Governments are defined by the geographic territory over which they rule, not by any industry over which each separately has exclusive worldwide authority or by worldwide capital flow to which any can lay exclusive claim. The natural revenue base for government is land.

But, of course, this didn’t suit the privileged classes who exclusively ran government when income tax was invented. They themselves represented the almost exclusive ownership of land. They would only be taxing themselves. To fund their wars they wanted to spread more of the burden to those who already carried most of it. That’s the history of income tax.

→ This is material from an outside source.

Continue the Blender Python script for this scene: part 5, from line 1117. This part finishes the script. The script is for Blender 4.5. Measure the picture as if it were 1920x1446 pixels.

And now the bureaucrats are screaming because money knows no borders in today’s world and can easily go where the ever grasping hand of government cannot. In any country that has had any success in erecting borders against capital flows, people are invariably poor and cannot be bled much more anyway.

I fully accept that many ages will pass before any government comes to its senses about this and realises that equitable taxes on land are easy to collect, that they will see the forced return to productive work of tens of millions of tax lawyers, and are also the ideal tool for land use planning.

Meanwhile, no place on this planet can be closer to this ideal revenue system than our very own Hong Kong. The government already holds title to all the land, its revenues are already heavily based on sales of land leases and lease modifications along with rates and stamp duties on land transactions.

It would not take many years of gradual reduction of salaries and profits tax along with concomitant increases in land taxes to put our public revenues on a truly sustainable, minimally invasive tax base with low collection costs. We could become worldwide leaders here.

But I recognise futility. To paraphrase those immortal poets, Phil and Don Everly,

When I want sense and all its charms,

All I have to do is dream, dream, dream.